İstiklal Marşımızın Kabulünün 100. yılı dolayısıyla Üniversitemiz Fen-Edebiyat Fakültesi Türk Dili ve Edebiyatı Bölümü tarafından “Akif’ten Asım’a“ konulu bir konferans düzenlendi. 12 Mart 2021 tarihinde YouTube Kanalımızdan canlı yayınlanan konferans, Fen Edebiyat Fakültesi Türk Dili ve Edebiyatı öğretim üyeleri Prof. Dr. Salahaddin Bekki ile Doç. Dr. Ahmet Arı tarafından verildi.
Bekki: “Milli Mücadelenin Zaferle Sonuçlanacağını Müjdeleyen Ses Akif’ten Çıktı“
Konferansın açılış konuşmasını Üniversitemiz Fen-Edebiyat Fakültesi Türk Dili ve Edebiyatı Bölüm Başkanı Prof. Dr. Salahaddin Bekki yaptı. Bekki konuşmasında Milli Mücadele Döneminde milleti bilinçlendirme ve cesaretlendirmede emeği olan Mehmet Akif Ersoy’u anmak için bu programı gerçekleştirdiklerini ifade etti. TBMM’nin İstiklal Marşımızın Kabulünün 100. yılını dikkate alarak 2021 yılının “Mehmet Akif ve İstiklal Marşı Yılı” olarak kutlanmasına karar verdiğini anımsatan Bekki, İstiklal Marşı’nın Türk milletinin tek dişi kalmış bir canavara karşı varlık-yokluk mücadelesi verdiği günlerde merhum Mehmet Akif Ersoy tarafından yazıldığını söyledi. İstiklal Marşı’nın yazıldığı tarihin yok edilmeye çalışılan bir milletin küllerinden yeniden doğmaya çalıştığı bir tarih aralığı olduğunu kaydeden Bekki, milletin maneviyatını yükselterek milli mücadelenin zaferle sonuçlanacağını müjdeleyen sesin Akif’ten çıktığını söyledi. İstiklal Marşımızla birlikte Akif’in eseri olan Safahat’ın Türk milletinin boy aynası olduğunu anlatan Prof. Dr. Salahaddin Bekki, topyekûn mücadele, zafer ve bağımsızlık arzusunu iliklerine kadar barındıran karakter abidesi Akif’i ve İstiklal Marşı’nın önemini en iyi şekilde anlatmak gerektiğini belirtti.
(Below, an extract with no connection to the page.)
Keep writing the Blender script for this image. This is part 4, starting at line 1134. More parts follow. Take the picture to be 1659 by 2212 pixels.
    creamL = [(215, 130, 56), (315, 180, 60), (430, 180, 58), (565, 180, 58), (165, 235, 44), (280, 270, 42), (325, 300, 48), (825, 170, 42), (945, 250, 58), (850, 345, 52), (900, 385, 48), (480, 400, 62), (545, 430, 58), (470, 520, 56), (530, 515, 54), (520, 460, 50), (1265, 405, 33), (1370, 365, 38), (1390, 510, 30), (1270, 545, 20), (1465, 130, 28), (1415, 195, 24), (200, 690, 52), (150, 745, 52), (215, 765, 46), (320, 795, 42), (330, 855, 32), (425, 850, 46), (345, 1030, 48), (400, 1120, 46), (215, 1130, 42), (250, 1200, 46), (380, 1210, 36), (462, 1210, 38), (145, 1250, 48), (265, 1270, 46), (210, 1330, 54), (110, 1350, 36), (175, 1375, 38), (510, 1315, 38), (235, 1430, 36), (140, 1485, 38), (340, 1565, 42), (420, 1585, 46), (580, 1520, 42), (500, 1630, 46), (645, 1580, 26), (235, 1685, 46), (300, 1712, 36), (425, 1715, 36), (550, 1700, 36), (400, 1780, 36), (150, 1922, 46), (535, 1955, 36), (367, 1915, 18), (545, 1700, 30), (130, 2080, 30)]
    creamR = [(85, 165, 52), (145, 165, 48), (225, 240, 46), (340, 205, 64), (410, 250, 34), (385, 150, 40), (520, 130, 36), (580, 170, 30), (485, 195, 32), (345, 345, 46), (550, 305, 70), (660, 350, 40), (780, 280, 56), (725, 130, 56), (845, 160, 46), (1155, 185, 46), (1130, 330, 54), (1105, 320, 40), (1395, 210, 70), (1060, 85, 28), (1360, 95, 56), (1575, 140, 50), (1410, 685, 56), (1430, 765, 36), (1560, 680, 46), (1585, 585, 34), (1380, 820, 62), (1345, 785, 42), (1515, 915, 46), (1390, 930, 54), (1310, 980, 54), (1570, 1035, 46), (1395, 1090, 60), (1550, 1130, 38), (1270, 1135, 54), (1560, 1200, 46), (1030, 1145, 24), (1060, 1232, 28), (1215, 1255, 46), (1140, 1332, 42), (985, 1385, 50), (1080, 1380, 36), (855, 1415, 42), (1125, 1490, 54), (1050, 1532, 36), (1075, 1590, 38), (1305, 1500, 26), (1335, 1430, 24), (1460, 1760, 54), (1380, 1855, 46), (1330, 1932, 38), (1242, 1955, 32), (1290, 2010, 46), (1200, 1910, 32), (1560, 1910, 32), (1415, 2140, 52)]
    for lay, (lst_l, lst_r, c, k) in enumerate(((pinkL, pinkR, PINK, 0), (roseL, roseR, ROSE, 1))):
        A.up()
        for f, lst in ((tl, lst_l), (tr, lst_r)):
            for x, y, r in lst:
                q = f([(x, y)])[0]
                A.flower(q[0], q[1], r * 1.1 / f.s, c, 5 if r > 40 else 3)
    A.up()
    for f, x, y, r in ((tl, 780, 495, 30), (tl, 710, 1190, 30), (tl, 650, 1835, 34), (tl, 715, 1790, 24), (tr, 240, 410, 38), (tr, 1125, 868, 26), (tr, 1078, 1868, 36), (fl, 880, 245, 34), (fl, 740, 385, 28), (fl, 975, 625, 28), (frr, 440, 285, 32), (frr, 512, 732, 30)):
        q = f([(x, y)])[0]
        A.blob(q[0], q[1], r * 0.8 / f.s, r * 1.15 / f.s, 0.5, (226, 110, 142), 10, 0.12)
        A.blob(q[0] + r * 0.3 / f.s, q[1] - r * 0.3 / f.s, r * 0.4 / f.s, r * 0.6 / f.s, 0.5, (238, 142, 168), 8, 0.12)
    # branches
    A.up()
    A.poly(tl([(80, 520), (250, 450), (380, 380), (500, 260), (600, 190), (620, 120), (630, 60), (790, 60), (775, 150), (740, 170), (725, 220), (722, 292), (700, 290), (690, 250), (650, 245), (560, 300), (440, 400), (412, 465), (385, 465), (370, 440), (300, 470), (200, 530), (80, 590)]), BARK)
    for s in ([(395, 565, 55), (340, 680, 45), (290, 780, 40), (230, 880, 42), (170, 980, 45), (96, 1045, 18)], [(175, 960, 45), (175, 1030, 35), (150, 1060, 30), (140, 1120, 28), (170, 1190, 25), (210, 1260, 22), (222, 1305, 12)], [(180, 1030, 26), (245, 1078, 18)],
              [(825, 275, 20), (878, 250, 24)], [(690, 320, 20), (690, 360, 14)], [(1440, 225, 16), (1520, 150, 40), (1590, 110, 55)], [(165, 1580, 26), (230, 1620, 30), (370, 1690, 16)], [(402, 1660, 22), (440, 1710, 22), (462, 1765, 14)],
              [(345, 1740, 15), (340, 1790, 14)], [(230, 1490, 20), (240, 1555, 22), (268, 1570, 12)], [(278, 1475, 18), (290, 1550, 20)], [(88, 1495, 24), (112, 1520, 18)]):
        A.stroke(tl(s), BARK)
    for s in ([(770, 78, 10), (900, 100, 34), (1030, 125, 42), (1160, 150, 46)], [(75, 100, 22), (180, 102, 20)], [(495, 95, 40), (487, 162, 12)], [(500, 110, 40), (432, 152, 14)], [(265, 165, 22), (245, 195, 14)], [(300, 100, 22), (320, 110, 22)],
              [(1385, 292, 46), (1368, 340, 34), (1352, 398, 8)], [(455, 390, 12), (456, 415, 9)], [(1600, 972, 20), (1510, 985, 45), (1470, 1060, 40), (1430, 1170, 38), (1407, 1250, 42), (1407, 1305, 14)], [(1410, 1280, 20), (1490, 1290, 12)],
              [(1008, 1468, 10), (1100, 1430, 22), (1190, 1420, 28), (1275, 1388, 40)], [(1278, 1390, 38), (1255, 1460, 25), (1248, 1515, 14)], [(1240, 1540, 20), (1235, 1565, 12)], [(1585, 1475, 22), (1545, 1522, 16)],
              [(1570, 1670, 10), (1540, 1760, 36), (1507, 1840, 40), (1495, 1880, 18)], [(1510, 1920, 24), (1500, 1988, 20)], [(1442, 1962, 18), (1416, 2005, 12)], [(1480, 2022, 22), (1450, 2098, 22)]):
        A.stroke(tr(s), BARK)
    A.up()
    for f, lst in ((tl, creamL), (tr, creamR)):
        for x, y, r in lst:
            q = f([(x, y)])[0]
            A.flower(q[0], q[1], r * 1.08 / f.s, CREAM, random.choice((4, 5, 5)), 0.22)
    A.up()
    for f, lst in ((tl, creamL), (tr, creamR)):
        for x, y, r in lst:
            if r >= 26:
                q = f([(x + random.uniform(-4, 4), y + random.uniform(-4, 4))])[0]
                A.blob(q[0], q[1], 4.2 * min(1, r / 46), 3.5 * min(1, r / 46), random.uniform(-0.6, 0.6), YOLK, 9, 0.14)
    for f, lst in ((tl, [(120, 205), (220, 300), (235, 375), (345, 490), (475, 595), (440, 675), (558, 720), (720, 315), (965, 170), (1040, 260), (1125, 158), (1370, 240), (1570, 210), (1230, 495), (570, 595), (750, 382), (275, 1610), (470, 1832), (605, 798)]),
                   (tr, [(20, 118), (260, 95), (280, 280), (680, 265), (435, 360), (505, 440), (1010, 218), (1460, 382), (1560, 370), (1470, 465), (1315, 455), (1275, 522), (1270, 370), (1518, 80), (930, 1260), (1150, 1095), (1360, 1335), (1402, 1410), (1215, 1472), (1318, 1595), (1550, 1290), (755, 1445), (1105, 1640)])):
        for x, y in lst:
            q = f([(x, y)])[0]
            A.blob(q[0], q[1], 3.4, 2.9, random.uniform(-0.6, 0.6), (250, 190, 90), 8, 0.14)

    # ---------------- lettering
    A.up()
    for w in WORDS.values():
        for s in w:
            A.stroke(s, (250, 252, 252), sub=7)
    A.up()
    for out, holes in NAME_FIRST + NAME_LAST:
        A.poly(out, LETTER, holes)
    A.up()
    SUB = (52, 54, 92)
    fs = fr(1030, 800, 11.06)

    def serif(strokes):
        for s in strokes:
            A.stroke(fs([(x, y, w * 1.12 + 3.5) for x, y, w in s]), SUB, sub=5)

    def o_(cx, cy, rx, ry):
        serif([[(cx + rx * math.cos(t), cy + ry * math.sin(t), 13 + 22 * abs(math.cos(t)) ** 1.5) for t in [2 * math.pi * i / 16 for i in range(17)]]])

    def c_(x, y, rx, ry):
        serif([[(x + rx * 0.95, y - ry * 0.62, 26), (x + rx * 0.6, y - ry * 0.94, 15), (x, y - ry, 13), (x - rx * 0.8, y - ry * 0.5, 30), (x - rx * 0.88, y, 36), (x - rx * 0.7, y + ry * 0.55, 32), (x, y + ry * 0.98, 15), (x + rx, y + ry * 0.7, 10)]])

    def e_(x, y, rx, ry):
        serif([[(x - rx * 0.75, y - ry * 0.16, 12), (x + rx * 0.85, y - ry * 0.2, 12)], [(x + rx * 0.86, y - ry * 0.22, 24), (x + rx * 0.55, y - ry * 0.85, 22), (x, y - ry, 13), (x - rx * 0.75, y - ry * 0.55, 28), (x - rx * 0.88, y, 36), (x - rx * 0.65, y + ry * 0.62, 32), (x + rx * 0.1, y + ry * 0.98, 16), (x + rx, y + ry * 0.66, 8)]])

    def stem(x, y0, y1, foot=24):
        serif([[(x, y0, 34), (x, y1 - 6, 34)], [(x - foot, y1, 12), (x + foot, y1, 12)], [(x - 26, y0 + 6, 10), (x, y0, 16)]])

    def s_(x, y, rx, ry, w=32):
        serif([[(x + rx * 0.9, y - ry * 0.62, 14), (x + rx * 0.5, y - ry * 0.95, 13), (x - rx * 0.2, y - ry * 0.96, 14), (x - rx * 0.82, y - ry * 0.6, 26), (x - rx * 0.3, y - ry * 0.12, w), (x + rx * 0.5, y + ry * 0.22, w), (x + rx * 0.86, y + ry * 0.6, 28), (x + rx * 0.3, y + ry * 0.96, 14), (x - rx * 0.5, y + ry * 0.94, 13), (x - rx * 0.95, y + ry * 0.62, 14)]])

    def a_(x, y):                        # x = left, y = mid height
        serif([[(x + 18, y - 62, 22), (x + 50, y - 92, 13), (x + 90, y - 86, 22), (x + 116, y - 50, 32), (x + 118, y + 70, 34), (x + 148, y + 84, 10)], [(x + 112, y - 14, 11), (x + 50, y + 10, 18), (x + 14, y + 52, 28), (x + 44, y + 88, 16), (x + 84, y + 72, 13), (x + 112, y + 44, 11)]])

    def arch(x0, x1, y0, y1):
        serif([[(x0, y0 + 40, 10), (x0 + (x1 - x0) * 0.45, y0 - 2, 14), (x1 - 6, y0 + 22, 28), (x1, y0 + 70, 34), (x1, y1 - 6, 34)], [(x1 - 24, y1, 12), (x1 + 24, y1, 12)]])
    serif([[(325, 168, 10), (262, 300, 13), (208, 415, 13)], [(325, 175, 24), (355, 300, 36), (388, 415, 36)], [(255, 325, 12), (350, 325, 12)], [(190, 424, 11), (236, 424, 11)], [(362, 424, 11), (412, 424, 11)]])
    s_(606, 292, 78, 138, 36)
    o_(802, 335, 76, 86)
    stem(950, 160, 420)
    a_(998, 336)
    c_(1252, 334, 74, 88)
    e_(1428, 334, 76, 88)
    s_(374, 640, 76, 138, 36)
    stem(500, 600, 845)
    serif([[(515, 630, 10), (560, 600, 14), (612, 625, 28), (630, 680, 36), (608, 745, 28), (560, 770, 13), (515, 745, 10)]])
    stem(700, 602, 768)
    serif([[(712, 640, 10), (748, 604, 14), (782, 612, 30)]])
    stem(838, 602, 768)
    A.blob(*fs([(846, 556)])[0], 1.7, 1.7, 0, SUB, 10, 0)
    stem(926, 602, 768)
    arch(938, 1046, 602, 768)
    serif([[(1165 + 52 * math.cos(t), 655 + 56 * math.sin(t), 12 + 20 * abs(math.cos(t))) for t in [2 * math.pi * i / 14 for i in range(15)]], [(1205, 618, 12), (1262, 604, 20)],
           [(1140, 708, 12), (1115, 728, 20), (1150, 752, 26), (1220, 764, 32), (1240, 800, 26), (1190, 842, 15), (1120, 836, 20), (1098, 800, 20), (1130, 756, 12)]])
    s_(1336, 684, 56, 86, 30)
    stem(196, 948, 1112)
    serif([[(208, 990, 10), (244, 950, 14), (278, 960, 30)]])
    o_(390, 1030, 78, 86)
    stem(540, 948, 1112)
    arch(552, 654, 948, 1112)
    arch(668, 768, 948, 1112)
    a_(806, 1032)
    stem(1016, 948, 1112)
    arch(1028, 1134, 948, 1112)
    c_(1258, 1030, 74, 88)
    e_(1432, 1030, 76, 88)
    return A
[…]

Arı: “İstiklal Marşı Akif’in Yaşama Amacının Tezahürüdür“
Prof. Dr. Salahaddin Bekki’nin ardından Doç. Dr. Ahmet Arı konferansa devam etti. Mehmet Akif’in hayatına baktığımızda toplumsal olumsuzluğa neden olabilecek bir yönünü bulmanın imkânsız olduğuna değinen Arı, Akif’in iyi bir hafız, vaiz, hatip, yayıncı, milletvekili, musikişinas, güreşçi ve ödüllü bir yüzücü olduğunu söyledi. İstiklal şairinin meal yazacak kadar dini ilimlere hâkim olduğunu belirten Arı, müspet ilimlere de vakıf olan Akif’in dualarla açılan meclisin entelektüel şahsiyetlerinden biri olduğunu dile getirdi.
Mehmet Akif’in ‘’inanmış adam’’ ifadesi ile bütünleştiğini aktaran ve Safahat’tan örnekler veren Doç. Dr. Ahmet Arı, Akif’i hakkıyla anlamanın mesele, onu hakkıyla anlatmanın başka bir mesele olduğunu söyledi. Akif’e göre Türk milletinin iki kudrete marifet ve fazilete ihtiyacı olduğunun altını çizen Arı, milli şairin ülkeyi kurtaracak, ileriye götürecek, manevi yönü güçlü kişiliğini Asım karakteri üzerinden muhteşem bir şekilde anlattığını belirtti. İstiklal Marşı’nın Akif’in yaşama amacının tezahürü olduğuna dikkat çeken ve onun gerek doğu gerek batı edebiyatını çok iyi özümsemiş bir şair olduğunu vurgulayan Doç. Dr. Ahmet Arı, cehaletten uzak, ilimle donatılmış, kalkınmış ve güçlü Türkiye idealinin Mehmet Akif Ersoy’un yazılarının asıl amacını oluşturduğunu dile getirerek konuşmasına son verdi.